Please note: an acknowledgement of receipt does not mean that a document has been accepted for registration at Companies House.
Companies House sends an automatic e-mail acknowledgement for every submission made via WebFiling and an additional e-mail indicating whether the submission has been accepted or rejected.
| Please note: Companies House does not accept accounts or any other statutory documents by fax. |
2. Can I file documents in other languages?
Usually, you must file documents sent to Companies House in English. There are exceptions as detailed below. You can draw up and deliver documents relating to Welsh companies in Welsh.
Companies can deliver the following documents in other languages if the document is accompanied by a certified translation into English:
- Resolutions and agreements affecting a company’s constitution;
- Contracts relating to the allotment of shares for a consideration other than cash;
- For companies included in accounts of larger EEA or non-EEA groups, the group accounts and parent undertaking annual report; and
- Charge instruments (or copy charge instruments).
In addition companies may also file voluntary certified translations of any document subject to the First Company Law Directive disclosure requirements. These are:
- Constitutional documents such as the memorandum and articles of association;
- Directors appointments, changes in particulars or terminations;
- Accounts, reports and annual returns;
- Notification of any change in a company’s registered office;
- Winding up documents;
- Share capital documents (public companies only);
- Documents relating to mergers and divisions (public companies only); and
- Documents relating to overseas companies.
The voluntary translation must relate to a document delivered to Companies House on or after 1 January 2007. Voluntary translations can only be filed in an official language of the European Union and must be accompanied by Form 1106.

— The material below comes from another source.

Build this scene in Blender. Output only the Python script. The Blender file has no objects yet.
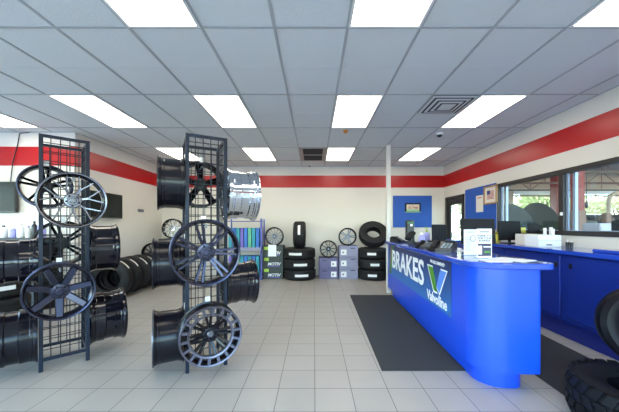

3. Where do I get forms and guidance booklets?
Many forms can be submitted to Companies House online via our Software Filing or WebFiling services. The service provides a secure system for presenters to submit company information. (www.companieshouse.gov.uk)
Alternatively, statutory forms and guidance booklets are available, free of charge from Companies House. The quickest way to get them is through our website or by telephoning 0870 3333636.
Forms can also be obtained from legal stationers, accountants, solicitors and company formation agents - addresses in business phone books.